How do you get away with wearing a black leather biker jacket? We know how good they can look: cast your eyes over Marlon Brando in The Wild One (1953); or Alex Turner in the Arctic Monkeys' video for 'Why'd You Only Call Me When You're High?'. Even Depeche Mode's Dave Gahan still gets away with wearing a black motorcycle jacket and he's now rocking 51. On me, well, they just don't work; I tend to look like an extra from Lovejoy (l986–'94) or, even worse, Cruising (1980).

I optimistically once swapped half a London flat for a leather jacket. I bought my first apartment, with a mate, straight out of college at the height of the late Eighties property boom. After spending a large part of my £11,000 annual salary doing it up, I sold it a couple of years later as boom turned to bust and, after repaying the mortgage, I got back a paltry £1,200. I was so pissed off I went straight to Prada and spent it on a leather jacket identical to the one Tom Cruise wore in the first Mission Impossible film. I still have it and yet have only worn it once in all that time – since you ask, it was to a goth club in Islington called Slimelight. My button got accidentally caught up in a girl's cobweb top and took a good five minutes to untangle. By the time I was free again, I discovered that my mates had cruelly left the club; they thought I'd pulled. I suppose I had, but not in the way they thought.

I'm sure you look much better in them than I do. What it comes down to, as is so often the case with clothes, is frame of mind. If you have the confidence, or the conviction, that you suit a leather jacket, then the chances are that you probably do. It's when you start to feel self-conscious, or a fraud, that it all goes Pete Tong (or Freddie Mercury, in my case). Sadly, I'm aware – and clearly have been for some time – that I'm not really a rebel without a cause, that I look more natural sitting astride a horse than a Harley, and that I will always look like a former member of St Joseph's College Chapel Choir than one of The Libertines. In a nutshell, it's very unlikely, on many levels, that Kate Moss is going to leave Jamie Hince for me.
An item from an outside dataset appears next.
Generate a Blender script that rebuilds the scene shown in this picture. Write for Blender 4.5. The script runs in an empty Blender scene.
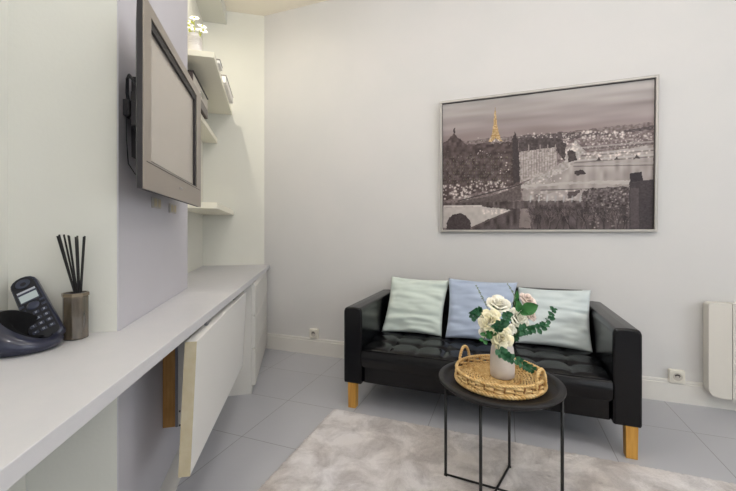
import bpy, bmesh, math, random
import numpy as np
from mathutils import Vector, Matrix, noise
from math import sin, cos, pi, radians, sqrt, atan2
R = random.Random(7)
sc = bpy.context.scene
C = sc.collection

# ------------------------------------------------------------------ frames of reference
H = 1.08                                   # eye height
YAW = radians(20.5)
FW = Vector((-sin(YAW), cos(YAW), 0)); RT = Vector((cos(YAW), sin(YAW), 0))
GA = radians(34.5)                         # the media wall stands 34.5 degrees off the sofa wall's normal
N = Vector((cos(GA), sin(GA), 0)); G = Vector((-sin(GA), cos(GA), 0)); O = Vector((-1.112, .784, 0))
def W(a, b, z=0): return O + N * a + G * b + Vector((0, 0, z))
YW = 2.866; CEIL = 3.10

# ------------------------------------------------------------------ materials
def srgb(c):
    return tuple(((v / 255) / 12.92 if v / 255 <= .04045 else (((v / 255) + .055) / 1.055) ** 2.4) for v in c) + (1,)
MATS = {}
def mat(name, rgb, rough=.5, metal=0, rgb2=None, nscale=8, bump=0, bscale=60, spec=.5, emit=None, trans=0, ior=1.45, stretch=None, detail=4, coat=0, sheen=0, bdist=.002):
    m = bpy.data.materials.new(name); m.use_nodes = True
    nt = m.node_tree; b = nt.nodes['Principled BSDF']
    b.inputs['Base Color'].default_value = srgb(rgb); b.inputs['Roughness'].default_value = rough
    b.inputs['Metallic'].default_value = metal; b.inputs['Specular IOR Level'].default_value = spec
    b.inputs['Transmission Weight'].default_value = trans; b.inputs['IOR'].default_value = ior
    b.inputs['Coat Weight'].default_value = coat; b.inputs['Sheen Weight'].default_value = sheen
    if emit:
        b.inputs['Emission Color'].default_value = srgb(emit[0]); b.inputs['Emission Strength'].default_value = emit[1]
    tc = nt.nodes.new('ShaderNodeTexCoord'); mp = nt.nodes.new('ShaderNodeMapping')
    nt.links.new(tc.outputs['Object'], mp.inputs[0])
    if stretch: mp.inputs['Scale'].default_value = stretch
    if rgb2:
        n = nt.nodes.new('ShaderNodeTexNoise'); n.inputs['Scale'].default_value = nscale; n.inputs['Detail'].default_value = detail
        r = nt.nodes.new('ShaderNodeValToRGB'); r.color_ramp.elements[0].position = .35; r.color_ramp.elements[1].position = .65
        r.color_ramp.elements[0].color = srgb(rgb); r.color_ramp.elements[1].color = srgb(rgb2)
        nt.links.new(mp.outputs[0], n.inputs['Vector']); nt.links.new(n.outputs['Fac'], r.inputs[0]); nt.links.new(r.outputs[0], b.inputs['Base Color'])
    if bump:
        n = nt.nodes.new('ShaderNodeTexNoise'); n.inputs['Scale'].default_value = bscale; n.inputs['Detail'].default_value = 3
        bn = nt.nodes.new('ShaderNodeBump'); bn.inputs['Strength'].default_value = bump; bn.inputs['Distance'].default_value = bdist
        nt.links.new(mp.outputs[0], n.inputs['Vector']); nt.links.new(n.outputs['Fac'], bn.inputs['Height']); nt.links.new(bn.outputs[0], b.inputs['Normal'])
    MATS[name] = m
    return m
M_wall = mat('wall_paint', (211, 210, 208), .75, rgb2=(214, 212, 210), nscale=3, bump=.15, bscale=90)
M_cream = mat('cream_wall_paint', (212, 212, 204), .75, rgb2=(215, 215, 207), nscale=3, bump=.15, bscale=90)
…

The reason I mention this is that the leather jacket, a menswear classic that never truly goes out of fashion, is particularly popular this autumn. Whether it's biker jackets at Burberry or Saint Laurent, leather bombers at Rick Owens and Belstaff or shearling ones at Acne and Ami, they're hard to avoid. And photographed in atmospheric black and white on moody young models and worn with a white T-shirt, dark jeans and a pair of Chelsea boots, you can certainly see the appeal. But if you're not in the cast of Rumble Fish (1983, I'm keeping you on your movie reference toes this month), and popping to the shop for some pitta bread rather than heading out to fight a rival street gang, just how do you make one work for you?

If you want to wear a leather biker jacket, choose one without too much detailing on it. Leave the bells-and-whistles versions for the real bikers. The plainer the design, the easier it is to wear. Try teaming yours with a pair of coloured cotton trousers (a deep green hue will work well), a crew-neck sweater (a flecked number in grey or navy with a bit of texture perhaps) and finish off with a pair of chunky black leather boots (the combat boots by Common Projects are my favourites this season).

Otherwise, a leather bomber jacket is always a safe bet. They're a little less obvious, not so rock'n'roll, and look especially non-rebel in a good chestnut brown, though try to avoid looking too like Martin Shaw in The Professionals (1977–'83, yes! another vintage TV reference!). These look fine worn over almost everything, but are especially dashing teamed with dark skinny jeans, a matching polo neck and a pair of brown suede desert boots.

Ultimately, of course, if you've done your homework you'll head to US brand Schott, who designed and produced the first leather motorcycle jacket, the Perfecto, in 1928 (originally sold for $5.50 at a Long Island Harley-Davidson dealership; Brando wore a Perfecto One Star in the aforementioned film). The New York-based company – celebrating its 100th anniversary this year – also produced leather jackets worn by all US military services in the Second World War, and later was a favourite of leather-clad punk rockers throughout the late-Seventies and Eighties.

With the Perfecto, you'll be wearing a leather jacket with a history of rebellion even if you're actually teaming it with a safe pair of chinos and a cable knit sweater – more "mild one" than "wild one". Who's for a nice cup of tea?